**Data**.
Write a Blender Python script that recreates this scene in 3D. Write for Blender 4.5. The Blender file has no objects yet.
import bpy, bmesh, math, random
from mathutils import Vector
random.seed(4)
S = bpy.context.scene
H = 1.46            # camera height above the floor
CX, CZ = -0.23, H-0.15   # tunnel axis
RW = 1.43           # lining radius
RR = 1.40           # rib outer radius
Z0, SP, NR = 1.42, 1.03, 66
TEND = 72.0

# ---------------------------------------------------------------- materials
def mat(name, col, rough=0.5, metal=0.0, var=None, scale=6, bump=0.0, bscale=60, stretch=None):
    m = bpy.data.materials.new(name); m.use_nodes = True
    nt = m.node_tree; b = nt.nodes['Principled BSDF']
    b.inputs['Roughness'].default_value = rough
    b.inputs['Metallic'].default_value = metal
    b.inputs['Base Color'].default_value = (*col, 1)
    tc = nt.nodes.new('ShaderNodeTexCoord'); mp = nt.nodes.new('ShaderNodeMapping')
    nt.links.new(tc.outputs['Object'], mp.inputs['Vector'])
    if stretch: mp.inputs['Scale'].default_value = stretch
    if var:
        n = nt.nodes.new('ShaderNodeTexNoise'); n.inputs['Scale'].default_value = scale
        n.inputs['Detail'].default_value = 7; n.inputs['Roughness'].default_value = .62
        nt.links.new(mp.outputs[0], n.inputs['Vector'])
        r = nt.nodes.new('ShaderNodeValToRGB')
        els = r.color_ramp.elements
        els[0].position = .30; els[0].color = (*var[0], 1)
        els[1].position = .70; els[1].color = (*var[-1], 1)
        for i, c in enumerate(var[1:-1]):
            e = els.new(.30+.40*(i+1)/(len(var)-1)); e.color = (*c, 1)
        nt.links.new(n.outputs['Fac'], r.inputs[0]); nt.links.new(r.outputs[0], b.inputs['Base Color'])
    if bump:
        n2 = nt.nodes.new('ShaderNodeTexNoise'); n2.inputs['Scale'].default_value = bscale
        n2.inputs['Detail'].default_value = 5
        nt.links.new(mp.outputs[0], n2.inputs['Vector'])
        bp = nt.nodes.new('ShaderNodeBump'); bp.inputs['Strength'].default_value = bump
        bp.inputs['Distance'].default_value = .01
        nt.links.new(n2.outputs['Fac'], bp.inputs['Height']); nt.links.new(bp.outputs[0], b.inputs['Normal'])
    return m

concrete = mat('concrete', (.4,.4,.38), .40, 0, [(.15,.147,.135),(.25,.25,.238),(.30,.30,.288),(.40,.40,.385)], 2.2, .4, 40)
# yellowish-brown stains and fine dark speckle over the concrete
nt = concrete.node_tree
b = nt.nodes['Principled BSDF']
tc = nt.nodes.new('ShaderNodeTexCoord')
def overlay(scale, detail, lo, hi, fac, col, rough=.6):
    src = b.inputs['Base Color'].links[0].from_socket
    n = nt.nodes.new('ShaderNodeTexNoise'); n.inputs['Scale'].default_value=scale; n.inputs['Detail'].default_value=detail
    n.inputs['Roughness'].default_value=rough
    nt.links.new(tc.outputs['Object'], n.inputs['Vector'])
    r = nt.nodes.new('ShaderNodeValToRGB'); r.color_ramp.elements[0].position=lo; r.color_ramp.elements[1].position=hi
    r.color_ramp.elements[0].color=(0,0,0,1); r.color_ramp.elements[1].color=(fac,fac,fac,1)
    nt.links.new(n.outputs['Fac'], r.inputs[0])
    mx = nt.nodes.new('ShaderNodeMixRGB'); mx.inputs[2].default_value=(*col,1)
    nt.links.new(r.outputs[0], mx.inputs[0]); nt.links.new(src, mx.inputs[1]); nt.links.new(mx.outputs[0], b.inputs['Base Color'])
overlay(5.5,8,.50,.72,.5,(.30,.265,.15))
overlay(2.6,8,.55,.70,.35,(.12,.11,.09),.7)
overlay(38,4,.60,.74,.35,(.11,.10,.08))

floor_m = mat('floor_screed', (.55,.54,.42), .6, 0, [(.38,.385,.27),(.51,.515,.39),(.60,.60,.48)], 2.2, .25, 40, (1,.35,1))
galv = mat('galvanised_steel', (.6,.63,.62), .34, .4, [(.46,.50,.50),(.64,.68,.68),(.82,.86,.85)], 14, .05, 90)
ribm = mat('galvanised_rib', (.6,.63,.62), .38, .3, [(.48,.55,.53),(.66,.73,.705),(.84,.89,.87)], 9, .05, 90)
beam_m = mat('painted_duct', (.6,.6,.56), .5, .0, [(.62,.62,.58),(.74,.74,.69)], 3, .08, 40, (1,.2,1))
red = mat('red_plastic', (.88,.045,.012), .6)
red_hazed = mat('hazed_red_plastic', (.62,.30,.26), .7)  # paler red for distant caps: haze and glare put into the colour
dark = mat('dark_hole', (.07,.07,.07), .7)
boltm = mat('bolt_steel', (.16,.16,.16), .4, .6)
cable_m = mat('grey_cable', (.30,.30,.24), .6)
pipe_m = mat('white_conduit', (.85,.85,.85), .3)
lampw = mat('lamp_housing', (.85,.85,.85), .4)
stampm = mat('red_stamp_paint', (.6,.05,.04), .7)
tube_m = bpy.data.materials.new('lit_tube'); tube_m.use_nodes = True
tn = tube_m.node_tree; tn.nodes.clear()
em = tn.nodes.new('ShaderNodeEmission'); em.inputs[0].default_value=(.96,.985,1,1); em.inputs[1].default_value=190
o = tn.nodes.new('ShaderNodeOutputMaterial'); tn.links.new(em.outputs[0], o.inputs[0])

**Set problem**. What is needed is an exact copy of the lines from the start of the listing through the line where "TEND = 72.0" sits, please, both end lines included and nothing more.

**Full solution**.
Write a Blender Python script that recreates this scene in 3D. Write for Blender 4.5. The Blender file has no objects yet.
import bpy, bmesh, math, random
from mathutils import Vector
random.seed(4)
S = bpy.context.scene
H = 1.46            # camera height above the floor
CX, CZ = -0.23, H-0.15   # tunnel axis
RW = 1.43           # lining radius
RR = 1.40           # rib outer radius
Z0, SP, NR = 1.42, 1.03, 66
TEND = 72.0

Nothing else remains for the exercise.